→ **DIRECTIONS**: Which lines hold the string "this"? Copy every one of them.

→ **INPUT MATERIAL**:
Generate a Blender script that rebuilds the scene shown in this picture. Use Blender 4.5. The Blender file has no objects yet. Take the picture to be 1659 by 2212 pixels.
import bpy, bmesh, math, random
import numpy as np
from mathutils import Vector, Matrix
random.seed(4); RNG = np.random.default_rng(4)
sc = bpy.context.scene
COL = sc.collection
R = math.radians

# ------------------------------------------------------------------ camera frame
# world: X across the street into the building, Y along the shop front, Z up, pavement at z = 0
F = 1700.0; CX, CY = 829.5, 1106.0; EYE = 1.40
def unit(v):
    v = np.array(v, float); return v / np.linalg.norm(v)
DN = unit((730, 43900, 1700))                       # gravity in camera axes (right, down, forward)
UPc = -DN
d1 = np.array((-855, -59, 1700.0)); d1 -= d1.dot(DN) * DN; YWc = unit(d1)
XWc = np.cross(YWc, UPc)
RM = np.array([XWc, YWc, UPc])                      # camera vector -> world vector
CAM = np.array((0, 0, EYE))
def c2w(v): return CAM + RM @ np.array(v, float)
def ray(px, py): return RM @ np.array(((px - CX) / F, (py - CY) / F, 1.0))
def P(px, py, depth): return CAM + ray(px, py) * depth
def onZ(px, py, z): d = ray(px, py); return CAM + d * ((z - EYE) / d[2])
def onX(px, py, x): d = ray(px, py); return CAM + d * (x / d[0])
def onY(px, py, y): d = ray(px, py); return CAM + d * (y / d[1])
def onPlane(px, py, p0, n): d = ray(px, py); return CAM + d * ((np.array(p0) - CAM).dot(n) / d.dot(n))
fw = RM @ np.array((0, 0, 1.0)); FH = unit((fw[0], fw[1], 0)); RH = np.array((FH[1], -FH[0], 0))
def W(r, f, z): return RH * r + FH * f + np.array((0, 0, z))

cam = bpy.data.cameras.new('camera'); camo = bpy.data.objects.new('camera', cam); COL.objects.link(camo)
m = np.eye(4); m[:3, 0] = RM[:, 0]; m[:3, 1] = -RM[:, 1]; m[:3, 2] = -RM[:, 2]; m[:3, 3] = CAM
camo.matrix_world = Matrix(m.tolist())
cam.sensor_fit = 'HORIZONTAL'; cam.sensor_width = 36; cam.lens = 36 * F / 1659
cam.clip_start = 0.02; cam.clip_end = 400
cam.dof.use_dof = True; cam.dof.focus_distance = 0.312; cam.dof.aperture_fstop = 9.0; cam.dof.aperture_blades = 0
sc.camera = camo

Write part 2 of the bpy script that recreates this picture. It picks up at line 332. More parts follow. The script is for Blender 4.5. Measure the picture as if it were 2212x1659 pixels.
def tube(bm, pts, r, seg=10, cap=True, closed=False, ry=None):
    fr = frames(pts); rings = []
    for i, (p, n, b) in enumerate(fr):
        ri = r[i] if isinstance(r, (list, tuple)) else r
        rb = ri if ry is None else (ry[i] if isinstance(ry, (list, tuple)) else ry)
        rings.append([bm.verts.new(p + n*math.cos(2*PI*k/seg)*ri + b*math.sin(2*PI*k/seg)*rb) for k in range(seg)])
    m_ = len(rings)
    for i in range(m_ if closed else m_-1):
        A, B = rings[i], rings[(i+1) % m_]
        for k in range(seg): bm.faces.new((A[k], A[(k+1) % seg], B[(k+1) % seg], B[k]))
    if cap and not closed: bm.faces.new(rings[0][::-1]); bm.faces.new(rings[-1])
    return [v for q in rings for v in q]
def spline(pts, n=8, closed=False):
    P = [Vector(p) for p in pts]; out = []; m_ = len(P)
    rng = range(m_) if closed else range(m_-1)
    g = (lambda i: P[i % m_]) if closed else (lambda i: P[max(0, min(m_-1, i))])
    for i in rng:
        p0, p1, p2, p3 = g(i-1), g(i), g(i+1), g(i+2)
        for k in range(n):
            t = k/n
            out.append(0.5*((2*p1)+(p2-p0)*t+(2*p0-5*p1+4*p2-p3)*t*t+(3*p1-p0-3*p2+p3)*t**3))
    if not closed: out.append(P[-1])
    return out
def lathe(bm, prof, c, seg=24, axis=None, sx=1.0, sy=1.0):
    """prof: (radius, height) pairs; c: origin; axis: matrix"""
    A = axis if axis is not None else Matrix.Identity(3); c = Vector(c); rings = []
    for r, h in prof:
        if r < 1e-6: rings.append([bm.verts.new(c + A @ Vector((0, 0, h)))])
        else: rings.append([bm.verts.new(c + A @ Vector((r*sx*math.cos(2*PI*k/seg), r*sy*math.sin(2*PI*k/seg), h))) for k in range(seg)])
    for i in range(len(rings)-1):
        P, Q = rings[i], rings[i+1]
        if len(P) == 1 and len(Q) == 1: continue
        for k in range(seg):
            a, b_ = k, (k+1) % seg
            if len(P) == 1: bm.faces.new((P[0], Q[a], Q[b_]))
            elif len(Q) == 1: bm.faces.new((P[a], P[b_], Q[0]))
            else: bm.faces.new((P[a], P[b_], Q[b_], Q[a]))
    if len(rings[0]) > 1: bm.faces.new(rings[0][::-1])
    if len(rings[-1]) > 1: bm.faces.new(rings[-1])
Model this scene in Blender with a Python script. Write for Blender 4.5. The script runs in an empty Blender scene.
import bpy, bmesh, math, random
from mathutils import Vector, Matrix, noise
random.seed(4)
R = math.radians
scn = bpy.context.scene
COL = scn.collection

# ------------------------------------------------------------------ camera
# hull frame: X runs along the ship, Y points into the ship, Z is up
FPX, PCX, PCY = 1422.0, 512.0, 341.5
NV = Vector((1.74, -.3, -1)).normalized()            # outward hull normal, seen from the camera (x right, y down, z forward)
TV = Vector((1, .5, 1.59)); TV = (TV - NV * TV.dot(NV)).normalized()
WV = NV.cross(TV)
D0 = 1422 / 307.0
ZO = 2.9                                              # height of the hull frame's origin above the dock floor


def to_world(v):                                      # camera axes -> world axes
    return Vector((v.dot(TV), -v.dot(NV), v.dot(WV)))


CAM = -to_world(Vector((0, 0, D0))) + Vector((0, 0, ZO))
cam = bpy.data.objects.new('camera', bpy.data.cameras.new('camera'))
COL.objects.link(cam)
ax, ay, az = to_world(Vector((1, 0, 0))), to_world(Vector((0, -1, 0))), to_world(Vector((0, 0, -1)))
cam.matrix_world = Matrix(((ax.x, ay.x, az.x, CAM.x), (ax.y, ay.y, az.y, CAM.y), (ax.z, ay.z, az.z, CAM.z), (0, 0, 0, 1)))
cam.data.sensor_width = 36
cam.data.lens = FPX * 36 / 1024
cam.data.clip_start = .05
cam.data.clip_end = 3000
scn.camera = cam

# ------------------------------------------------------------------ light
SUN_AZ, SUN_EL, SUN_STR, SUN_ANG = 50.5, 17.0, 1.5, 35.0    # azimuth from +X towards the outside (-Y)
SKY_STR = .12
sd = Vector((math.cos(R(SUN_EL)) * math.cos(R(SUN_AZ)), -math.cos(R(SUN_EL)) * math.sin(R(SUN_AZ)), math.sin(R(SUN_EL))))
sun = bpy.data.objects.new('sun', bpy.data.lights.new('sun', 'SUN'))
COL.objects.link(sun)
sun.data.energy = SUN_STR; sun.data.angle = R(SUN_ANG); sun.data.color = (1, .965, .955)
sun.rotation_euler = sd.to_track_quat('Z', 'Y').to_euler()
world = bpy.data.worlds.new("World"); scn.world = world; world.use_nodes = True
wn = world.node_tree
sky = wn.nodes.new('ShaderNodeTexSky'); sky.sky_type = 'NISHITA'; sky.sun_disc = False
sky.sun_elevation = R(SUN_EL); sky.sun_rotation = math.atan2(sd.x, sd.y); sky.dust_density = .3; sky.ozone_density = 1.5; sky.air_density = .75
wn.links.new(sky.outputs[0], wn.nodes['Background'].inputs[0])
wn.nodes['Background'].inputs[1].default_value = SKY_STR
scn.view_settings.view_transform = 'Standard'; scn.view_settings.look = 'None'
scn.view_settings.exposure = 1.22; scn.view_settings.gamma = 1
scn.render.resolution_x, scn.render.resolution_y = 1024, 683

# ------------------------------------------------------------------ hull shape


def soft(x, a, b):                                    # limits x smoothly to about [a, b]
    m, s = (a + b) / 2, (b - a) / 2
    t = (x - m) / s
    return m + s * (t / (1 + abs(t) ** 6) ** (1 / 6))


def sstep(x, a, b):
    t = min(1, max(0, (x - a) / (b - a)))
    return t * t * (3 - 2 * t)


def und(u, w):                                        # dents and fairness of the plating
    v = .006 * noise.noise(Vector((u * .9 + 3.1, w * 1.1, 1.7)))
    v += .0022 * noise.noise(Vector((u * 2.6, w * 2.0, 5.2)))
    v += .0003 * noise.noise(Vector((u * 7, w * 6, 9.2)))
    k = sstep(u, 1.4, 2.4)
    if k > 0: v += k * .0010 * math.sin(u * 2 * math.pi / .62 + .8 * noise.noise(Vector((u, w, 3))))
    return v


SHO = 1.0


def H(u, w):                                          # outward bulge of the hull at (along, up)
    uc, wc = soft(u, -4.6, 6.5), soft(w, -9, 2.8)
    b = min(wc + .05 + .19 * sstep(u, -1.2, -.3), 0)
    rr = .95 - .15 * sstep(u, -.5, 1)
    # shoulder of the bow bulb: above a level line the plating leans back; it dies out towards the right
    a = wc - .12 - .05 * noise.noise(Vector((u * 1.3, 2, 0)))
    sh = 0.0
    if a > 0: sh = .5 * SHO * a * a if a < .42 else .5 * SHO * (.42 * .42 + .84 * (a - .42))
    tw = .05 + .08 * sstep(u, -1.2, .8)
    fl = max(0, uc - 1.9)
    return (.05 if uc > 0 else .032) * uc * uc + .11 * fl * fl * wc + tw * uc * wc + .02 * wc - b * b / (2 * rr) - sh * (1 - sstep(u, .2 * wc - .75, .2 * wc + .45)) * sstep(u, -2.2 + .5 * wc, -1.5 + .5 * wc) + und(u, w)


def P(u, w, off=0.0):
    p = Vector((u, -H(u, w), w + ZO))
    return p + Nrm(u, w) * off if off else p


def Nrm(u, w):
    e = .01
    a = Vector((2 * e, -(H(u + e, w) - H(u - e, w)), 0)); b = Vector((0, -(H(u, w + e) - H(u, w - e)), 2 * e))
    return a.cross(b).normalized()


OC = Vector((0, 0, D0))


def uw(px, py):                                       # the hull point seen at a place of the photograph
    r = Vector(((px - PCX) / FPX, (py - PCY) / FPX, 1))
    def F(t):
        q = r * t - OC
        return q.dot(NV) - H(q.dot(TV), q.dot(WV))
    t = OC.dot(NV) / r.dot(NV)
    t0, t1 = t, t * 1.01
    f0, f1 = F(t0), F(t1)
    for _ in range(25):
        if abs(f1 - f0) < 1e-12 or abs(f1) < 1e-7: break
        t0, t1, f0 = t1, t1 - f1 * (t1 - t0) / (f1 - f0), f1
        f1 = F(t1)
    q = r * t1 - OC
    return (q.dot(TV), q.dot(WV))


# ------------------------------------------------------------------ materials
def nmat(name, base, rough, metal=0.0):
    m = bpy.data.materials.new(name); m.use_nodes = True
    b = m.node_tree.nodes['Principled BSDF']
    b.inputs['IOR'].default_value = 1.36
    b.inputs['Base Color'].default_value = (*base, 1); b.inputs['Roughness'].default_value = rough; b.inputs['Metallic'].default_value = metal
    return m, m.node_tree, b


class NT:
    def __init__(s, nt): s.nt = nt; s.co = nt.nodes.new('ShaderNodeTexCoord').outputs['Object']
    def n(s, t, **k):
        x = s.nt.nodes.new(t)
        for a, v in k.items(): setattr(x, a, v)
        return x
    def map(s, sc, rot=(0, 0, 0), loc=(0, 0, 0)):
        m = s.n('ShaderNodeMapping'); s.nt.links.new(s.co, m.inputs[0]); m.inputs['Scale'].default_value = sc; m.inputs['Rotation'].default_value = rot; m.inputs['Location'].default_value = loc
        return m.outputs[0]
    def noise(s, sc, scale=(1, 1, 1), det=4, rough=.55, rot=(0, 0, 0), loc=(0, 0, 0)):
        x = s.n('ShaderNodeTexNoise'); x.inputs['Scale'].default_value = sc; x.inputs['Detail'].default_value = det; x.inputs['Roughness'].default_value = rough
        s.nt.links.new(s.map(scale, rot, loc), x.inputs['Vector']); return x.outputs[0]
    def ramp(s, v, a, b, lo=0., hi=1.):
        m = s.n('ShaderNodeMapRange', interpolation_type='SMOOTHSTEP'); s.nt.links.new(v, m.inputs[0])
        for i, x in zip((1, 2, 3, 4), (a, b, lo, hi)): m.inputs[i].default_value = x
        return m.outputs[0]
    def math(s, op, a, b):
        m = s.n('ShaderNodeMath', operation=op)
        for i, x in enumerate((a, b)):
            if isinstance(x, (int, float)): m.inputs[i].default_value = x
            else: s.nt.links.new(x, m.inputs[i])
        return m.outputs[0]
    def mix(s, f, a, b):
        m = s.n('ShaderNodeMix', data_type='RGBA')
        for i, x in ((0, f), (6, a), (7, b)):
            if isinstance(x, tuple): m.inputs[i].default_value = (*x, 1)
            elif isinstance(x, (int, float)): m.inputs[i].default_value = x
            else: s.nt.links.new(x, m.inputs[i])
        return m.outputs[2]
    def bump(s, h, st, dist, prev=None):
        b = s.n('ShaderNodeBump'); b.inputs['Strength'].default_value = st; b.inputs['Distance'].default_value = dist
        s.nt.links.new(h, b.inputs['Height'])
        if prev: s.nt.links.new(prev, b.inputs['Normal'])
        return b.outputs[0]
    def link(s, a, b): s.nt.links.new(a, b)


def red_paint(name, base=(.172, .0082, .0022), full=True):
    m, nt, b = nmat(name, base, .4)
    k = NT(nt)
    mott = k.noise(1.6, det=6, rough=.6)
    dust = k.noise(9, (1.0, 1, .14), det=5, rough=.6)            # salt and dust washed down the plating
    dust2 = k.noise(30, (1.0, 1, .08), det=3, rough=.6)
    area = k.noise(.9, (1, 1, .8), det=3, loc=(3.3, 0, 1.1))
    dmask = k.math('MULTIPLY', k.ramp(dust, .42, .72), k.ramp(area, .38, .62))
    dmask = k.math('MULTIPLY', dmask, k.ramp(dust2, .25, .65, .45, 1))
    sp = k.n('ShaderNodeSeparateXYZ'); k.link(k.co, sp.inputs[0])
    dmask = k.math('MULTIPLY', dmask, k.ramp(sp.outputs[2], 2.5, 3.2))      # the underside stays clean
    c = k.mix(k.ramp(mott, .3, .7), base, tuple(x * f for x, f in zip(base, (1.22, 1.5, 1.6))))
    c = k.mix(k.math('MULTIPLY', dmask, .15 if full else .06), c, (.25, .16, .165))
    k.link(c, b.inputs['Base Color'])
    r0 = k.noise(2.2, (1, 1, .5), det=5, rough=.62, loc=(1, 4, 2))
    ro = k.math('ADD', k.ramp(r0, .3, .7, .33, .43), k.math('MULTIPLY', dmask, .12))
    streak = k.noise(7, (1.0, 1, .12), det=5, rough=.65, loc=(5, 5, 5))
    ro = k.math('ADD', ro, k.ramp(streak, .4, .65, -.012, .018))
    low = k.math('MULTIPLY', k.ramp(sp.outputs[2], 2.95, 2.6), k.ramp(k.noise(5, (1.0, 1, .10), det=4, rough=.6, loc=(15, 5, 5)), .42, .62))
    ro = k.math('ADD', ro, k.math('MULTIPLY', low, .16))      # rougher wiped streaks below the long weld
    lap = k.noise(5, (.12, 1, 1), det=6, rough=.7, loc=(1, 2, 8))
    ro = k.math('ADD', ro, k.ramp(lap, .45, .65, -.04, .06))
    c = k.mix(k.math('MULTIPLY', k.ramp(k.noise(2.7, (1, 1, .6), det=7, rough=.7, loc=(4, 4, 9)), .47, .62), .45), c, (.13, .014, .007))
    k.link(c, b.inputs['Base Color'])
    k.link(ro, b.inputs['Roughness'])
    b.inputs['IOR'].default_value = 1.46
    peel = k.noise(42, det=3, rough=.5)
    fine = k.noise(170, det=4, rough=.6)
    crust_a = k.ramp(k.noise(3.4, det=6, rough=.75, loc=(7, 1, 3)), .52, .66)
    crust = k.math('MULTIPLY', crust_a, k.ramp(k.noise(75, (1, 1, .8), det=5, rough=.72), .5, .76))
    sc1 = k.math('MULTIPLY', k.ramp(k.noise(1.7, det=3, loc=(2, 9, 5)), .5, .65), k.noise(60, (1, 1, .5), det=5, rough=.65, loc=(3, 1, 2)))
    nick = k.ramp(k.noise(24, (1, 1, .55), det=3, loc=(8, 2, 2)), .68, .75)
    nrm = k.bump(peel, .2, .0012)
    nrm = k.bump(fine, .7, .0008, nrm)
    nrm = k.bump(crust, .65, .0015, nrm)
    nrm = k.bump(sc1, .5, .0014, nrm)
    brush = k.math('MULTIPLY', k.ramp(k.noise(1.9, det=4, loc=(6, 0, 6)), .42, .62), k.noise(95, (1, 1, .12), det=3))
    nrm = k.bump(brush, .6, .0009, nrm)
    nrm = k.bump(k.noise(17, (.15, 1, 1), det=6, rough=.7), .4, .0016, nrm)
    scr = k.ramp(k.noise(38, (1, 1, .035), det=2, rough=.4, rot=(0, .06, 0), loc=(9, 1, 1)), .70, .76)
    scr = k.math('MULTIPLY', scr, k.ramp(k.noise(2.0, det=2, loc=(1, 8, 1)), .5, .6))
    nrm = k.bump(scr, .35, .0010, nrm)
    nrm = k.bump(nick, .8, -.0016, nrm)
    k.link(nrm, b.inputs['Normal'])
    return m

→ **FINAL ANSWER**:
Generate a Blender script that rebuilds the scene shown in this picture. Use Blender 4.5. The Blender file has no objects yet. Take the picture to be 1659 by 2212 pixels.
Write part 2 of the bpy script that recreates this picture. It picks up at line 332. More parts follow. The script is for Blender 4.5. Measure the picture as if it were 2212x1659 pixels.
Model this scene in Blender with a Python script. Write for Blender 4.5. The script runs in an empty Blender scene.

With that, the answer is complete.